## Exercise
Repeat exactly the lines running from the line that contains "(-3.05, 28.3, 2.735)).build('wall_slab', M['dark'], cw)" to the line that contains "(-2.25, 28.3, 2.735)).build('wall_slab', M['dark'], cw)"; include both ends and add nothing.

----

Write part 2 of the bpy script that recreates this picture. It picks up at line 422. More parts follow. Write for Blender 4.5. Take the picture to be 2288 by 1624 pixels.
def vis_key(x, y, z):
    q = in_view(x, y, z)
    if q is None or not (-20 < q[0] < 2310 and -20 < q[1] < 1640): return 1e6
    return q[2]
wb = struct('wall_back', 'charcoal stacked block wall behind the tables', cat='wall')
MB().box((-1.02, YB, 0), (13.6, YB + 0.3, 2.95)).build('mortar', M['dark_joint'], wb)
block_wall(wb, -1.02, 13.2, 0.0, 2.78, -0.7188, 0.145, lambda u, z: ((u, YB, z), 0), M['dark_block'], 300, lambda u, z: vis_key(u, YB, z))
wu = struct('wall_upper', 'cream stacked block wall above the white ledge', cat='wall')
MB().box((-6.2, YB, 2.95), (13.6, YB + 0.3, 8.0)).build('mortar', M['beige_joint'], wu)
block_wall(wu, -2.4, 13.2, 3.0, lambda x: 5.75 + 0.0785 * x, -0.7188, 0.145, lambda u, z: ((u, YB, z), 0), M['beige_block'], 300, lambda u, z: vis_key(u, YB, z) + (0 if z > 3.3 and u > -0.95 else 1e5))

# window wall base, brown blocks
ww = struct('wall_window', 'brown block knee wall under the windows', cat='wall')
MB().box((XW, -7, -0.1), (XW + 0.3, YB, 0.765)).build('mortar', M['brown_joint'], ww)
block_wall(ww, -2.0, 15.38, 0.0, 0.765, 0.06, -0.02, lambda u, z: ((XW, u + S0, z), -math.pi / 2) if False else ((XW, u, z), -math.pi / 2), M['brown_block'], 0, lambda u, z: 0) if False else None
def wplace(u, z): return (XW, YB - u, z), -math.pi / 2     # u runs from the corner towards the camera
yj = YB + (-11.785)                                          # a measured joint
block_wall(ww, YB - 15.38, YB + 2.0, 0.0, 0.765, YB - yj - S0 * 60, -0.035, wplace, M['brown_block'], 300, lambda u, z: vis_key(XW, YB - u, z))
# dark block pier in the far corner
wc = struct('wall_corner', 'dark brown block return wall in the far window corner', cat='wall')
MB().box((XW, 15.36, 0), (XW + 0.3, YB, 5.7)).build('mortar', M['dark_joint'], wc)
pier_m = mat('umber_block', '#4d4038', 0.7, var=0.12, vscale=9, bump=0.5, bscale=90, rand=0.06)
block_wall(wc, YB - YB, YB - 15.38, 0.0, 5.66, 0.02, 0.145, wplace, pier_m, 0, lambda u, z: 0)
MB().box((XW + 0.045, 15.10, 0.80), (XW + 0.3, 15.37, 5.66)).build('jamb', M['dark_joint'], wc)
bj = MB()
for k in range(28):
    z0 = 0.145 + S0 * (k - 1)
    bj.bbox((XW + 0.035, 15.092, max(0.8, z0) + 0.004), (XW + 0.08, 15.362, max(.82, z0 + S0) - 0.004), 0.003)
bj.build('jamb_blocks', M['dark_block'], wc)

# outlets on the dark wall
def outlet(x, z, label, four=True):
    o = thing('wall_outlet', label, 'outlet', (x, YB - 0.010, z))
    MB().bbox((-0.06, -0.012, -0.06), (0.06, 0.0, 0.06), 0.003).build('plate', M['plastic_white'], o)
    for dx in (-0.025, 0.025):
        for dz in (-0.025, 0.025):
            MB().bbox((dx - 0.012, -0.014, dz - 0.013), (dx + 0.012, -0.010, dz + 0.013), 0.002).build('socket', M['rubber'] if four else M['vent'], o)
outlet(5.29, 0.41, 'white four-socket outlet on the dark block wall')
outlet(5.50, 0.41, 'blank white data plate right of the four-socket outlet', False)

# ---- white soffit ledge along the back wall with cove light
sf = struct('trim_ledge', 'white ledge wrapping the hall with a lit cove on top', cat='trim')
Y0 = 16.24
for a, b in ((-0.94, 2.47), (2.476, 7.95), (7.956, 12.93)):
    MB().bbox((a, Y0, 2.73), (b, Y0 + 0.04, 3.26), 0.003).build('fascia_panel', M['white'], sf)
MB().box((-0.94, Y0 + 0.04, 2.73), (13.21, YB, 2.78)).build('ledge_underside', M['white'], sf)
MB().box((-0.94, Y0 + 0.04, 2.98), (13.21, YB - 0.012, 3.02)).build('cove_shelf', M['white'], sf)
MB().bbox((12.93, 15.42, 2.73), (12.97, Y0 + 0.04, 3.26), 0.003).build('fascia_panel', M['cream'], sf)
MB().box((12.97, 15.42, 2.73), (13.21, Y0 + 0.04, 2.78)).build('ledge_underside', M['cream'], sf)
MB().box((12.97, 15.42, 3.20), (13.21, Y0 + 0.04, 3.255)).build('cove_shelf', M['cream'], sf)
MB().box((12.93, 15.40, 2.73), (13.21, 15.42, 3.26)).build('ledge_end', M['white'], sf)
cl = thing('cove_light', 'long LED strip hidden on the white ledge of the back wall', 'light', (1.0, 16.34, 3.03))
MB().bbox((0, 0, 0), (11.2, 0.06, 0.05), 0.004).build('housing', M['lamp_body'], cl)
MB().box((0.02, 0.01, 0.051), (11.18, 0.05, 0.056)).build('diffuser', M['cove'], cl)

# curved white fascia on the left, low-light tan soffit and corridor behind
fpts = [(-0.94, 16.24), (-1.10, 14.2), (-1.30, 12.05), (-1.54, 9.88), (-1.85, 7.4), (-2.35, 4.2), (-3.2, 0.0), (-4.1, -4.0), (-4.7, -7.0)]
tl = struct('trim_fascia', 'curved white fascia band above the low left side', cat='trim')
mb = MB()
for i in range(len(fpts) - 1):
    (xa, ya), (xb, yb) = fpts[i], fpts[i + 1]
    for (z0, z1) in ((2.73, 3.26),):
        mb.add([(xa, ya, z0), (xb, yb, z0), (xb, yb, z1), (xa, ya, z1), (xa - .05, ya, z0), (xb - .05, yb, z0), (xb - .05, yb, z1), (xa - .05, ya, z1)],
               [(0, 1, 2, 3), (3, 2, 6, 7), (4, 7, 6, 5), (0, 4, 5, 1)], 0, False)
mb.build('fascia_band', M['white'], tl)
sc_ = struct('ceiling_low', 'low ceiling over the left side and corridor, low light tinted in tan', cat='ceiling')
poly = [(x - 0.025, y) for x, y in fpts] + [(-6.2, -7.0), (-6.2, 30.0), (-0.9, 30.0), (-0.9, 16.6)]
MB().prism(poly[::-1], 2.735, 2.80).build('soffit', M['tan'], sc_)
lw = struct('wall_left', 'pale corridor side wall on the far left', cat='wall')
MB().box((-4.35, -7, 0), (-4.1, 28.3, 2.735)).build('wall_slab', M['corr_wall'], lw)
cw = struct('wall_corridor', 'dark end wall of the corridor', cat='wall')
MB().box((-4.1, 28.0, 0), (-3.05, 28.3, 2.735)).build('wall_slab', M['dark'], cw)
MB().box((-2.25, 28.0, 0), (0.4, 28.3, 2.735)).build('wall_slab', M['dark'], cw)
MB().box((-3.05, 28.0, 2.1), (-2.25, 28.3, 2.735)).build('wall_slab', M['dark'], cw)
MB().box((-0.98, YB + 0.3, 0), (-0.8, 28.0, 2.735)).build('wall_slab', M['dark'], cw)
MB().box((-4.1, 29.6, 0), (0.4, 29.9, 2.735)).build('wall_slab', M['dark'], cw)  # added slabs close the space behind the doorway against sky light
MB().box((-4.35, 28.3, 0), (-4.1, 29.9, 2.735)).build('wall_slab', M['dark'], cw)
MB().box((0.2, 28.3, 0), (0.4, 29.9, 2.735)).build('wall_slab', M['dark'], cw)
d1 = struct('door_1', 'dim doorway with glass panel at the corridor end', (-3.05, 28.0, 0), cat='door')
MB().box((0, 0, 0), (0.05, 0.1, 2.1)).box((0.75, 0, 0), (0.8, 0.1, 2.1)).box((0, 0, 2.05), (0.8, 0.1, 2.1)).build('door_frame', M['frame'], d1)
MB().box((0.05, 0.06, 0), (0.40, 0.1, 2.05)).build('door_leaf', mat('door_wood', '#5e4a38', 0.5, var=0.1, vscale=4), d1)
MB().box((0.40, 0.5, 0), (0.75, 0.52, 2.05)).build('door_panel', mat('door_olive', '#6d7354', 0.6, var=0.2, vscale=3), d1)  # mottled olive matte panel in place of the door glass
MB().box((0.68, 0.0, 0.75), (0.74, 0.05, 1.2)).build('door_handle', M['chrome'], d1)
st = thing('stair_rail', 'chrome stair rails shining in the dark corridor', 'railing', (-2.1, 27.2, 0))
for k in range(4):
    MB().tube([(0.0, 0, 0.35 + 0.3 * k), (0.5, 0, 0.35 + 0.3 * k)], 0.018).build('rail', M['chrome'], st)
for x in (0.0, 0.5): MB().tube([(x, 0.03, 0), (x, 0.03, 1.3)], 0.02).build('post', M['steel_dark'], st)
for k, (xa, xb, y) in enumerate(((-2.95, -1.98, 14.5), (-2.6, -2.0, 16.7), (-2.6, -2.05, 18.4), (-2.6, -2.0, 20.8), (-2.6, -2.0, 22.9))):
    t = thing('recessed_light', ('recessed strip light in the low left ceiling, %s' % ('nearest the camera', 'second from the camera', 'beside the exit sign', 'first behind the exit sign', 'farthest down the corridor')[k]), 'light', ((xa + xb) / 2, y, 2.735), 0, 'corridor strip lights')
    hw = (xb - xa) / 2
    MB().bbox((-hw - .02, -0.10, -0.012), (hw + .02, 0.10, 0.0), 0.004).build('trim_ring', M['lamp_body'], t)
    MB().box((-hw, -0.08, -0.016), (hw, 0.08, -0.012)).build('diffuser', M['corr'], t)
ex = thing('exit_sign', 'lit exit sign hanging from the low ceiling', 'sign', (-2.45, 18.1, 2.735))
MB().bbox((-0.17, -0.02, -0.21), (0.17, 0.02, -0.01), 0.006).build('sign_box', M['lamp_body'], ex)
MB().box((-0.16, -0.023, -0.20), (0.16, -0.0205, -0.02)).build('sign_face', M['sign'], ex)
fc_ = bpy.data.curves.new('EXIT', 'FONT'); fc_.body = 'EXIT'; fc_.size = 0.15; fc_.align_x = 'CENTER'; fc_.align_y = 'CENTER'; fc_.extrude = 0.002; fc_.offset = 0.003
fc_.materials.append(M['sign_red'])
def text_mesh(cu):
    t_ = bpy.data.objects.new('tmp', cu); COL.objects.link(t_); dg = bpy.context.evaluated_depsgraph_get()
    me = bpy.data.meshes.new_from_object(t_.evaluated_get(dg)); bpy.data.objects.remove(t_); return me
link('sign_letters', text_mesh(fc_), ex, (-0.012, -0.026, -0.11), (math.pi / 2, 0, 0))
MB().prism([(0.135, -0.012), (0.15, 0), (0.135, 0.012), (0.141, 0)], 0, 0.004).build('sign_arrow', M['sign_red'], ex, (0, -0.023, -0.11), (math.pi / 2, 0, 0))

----

## Output for this task
MB().box((-4.1, 28.0, 0), (-3.05, 28.3, 2.735)).build('wall_slab', M['dark'], cw)
MB().box((-2.25, 28.0, 0), (0.4, 28.3, 2.735)).build('wall_slab', M['dark'], cw)
MB().box((-3.05, 28.0, 2.1), (-2.25, 28.3, 2.735)).build('wall_slab', M['dark'], cw)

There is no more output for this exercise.